Los largos y oscuros risos de quien acompaña mi novela mientras caen sobre un islote descubierto. Los incontables cafés con dos originarios. Con uno he remojado el rock ando roll y los recuerdos que ya tienen algunas piezas perdidas. Con el otro ahogado mis penas tras múltiples refiles de la psicología que nunca deja de rodar. La huella indeleble de la adolescencia, la rebeldía de los chavos que dieron más tiempo a plantar arbolitos que a tender su cama. Los colegas de todos los tiempos, mis maestros y mis chacales, las periodistas tan admiradas de las que aprendo mientras soy su editor por accidente. Las nostalgias que se vierten en todos los que me las leen y me las comentan. La complicidad que ellos no rompen ni por coyunturas ni por ideologías.

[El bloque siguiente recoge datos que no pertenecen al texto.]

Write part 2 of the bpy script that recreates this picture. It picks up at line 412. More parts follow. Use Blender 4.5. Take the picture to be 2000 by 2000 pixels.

Lealtad sin cubierta de chocolate, sinceridad bien aceitada con oliva, conocimiento de causa, negación de la avaricia, la amistad es para mí la consignación de la existencia, el referente del yo –el espejo con marco, no nuestro reflejo–, reinterpretación de uno por el otro. Las ideas, los gustos, las modas que se nos meten sin querer. Las frases copiadas, el corazón plagiado y las muecas sin disimulo. El oído que escucha mi capricho de niño y mi terquedad de viejito.
La amistad no cabe en un día ni tampoco en 365 días. Hay que sembrarla y alimentarla y sin embargo no exige saciedad, sino paciencia y comprensión. Es lo único que nos pertenece sin estar presente todo el tiempo, porque el amor romántico cuando no es imposible, acaba; y, de a veces, solo se sostiene de la amistad misma. Así que de San Valentín hay que tomar más la amistad que el amor, si es que no queremos perecer en el consumismo que pregona.
Yo llevo la amistad puesta a todas partes, con frío o con calor, mientras piso y rompo las hojas secas que caen con el viento. La convierto en una cursilería muy personal para poder decir que me es esencial para vivir, pero sin paletita de corazón. Que es lo único por lo que no prefiero guardar silencio. De su generosidad me siento un afortunado, de su protección un bendecido. Soy un fácil porque la necesito. No sé qué haría sin ti, me dice ella. Yo tampoco sé que haría sin ella.